L’union de la gauche ivoirienne

Hier, à Bonoua, la ville de Kadjo Amangoua, déporté et mort au Gabon pour avoir résisté à la colonisation française, Laurent Gbagbo a appelé au rassemblement de “tous ceux qui comme nous [les militants et dirigeants du PPA-CI] pensent que ce gouvernement ne doit plus être là en 2025”.

Pourquoi un tel appel maintenant? Question d’autant plus légitime que, quelques mois en arrière, à ceux qui souhaitaient le voir jouer ce rôle, l’ancien président avait fait comprendre que son objectif n’était pas de rassembler la gauche mais de faire gagner son nouveau parti.

Le président du PPA-CI aurait-il compris enfin que, émiettée et divisée, la gauche n’aurait que peu de chances de chasser le RHDP du pouvoir et de mettre ainsi fin au calvaire des Ivoiriens qui dure depuis 2011? Ou bien refuserait-il tout simplement de voir à la tête de la croisade pour une opposition unie et solidaire Simone Ehivet qui en avait formulé l’idée début janvier 2023?

Les Ivoiriens ne manqueront pas de donner leur opinion sur la question dans les jours à venir. Comment réagiront-ils à cette autre phrase prononcée par Laurent Gbagbo à Bonoua: “J’ouvre mes bras et j’appelle mes collaborateurs à accepter de discuter avec tous ceux qui veulent nous rejoindre dans ce combat mais je veux une discussion franche, une discussion sincère, une discussion honnête”?

Je pense, pour ma part, que les autres partis de gauche se jetteront plus facilement dans les bras de Laurent Gbagbo si celui-ci commence par reconnaître et demander pardon pour certaines paroles ou certains comportements qui ont pu blesser ou choquer les compagnons de l’ancienne LMP.

Une telle démarche, qui n’a rien d’humiliant, me semble importante car, pour des gens qui aspirent à une vraie réconciliation, “il n’y a plus de place pour les diplomaties vides, pour les faux-semblants, pour le double langage, pour les dissimulations, les bonnes manières qui cachent la réalité” (pape François, “Fratelli tutti”, lettre encyclique, 3 octobre 2020, n. 226).

Les partisans d’Affi N’Guessan, de Simone Ehivet et de Charles Blé Goudé n’ont pas toujours été tendres avec ceux de Laurent Gbagbo.

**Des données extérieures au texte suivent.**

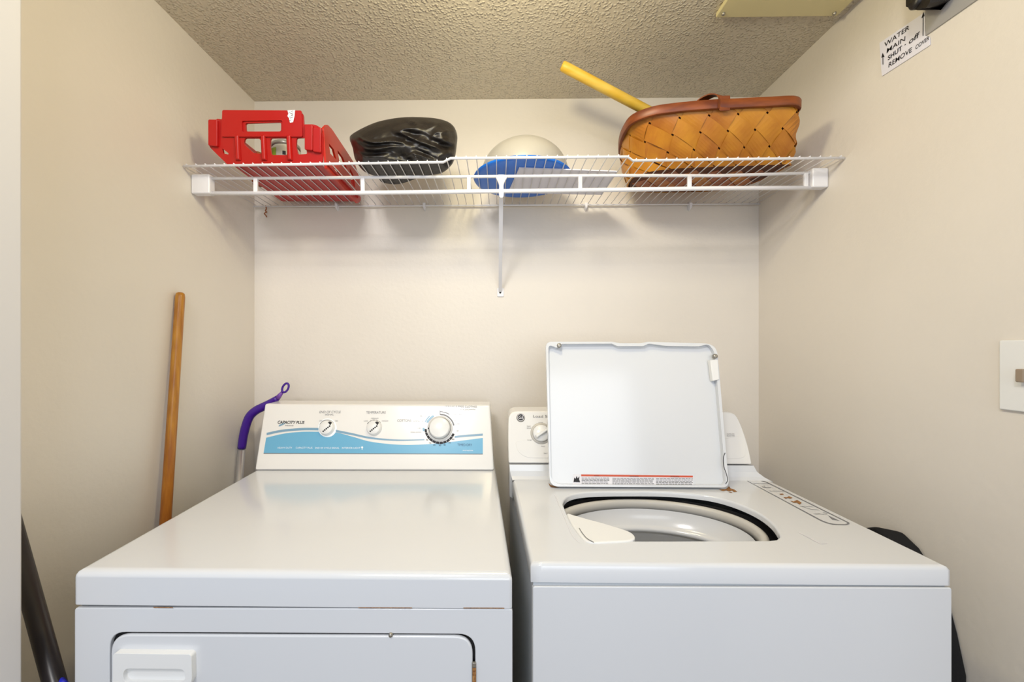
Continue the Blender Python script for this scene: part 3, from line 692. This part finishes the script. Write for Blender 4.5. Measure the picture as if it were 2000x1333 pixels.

Des paroles dures, des accusations gravissimes et des menaces ont été proférées de part et d’autre. On ne peut pas faire comme si ça n’a jamais existé. Il faudra avoir le courage de mettre sur la table ce que chacun reproche à l’autre parce que “ceux qui se sont durement affrontés doivent dialoguer à partir de la vérité, claire et nue. Ils ont besoin d’apprendre à cultiver la mémoire pénitentielle, capable d’assumer le passé pour libérer l’avenir de ses insatisfactions, confusions et projections. Ce n’est qu’à partir de la vérité historique des faits qu’ils pourront faire l’effort, persévérant et prolongé, de se comprendre mutuellement et de tenter une nouvelle synthèse pour le bien de tous” (cf. François, “Fratelli tutti”, n. 226).

Certains feront remarquer que l’appel au rassemblement de la gauche arrive tardivement, qu’aucun parti de gauche n’aurait refusé si cet appel avait été lancé en juin 2021 par un Laurent Gbagbo fraîchement acquitté et bénéficiant d’une aura extraordinaire à ce moment-là. Mais ne dit-on pas que mieux vaut tard que jamais?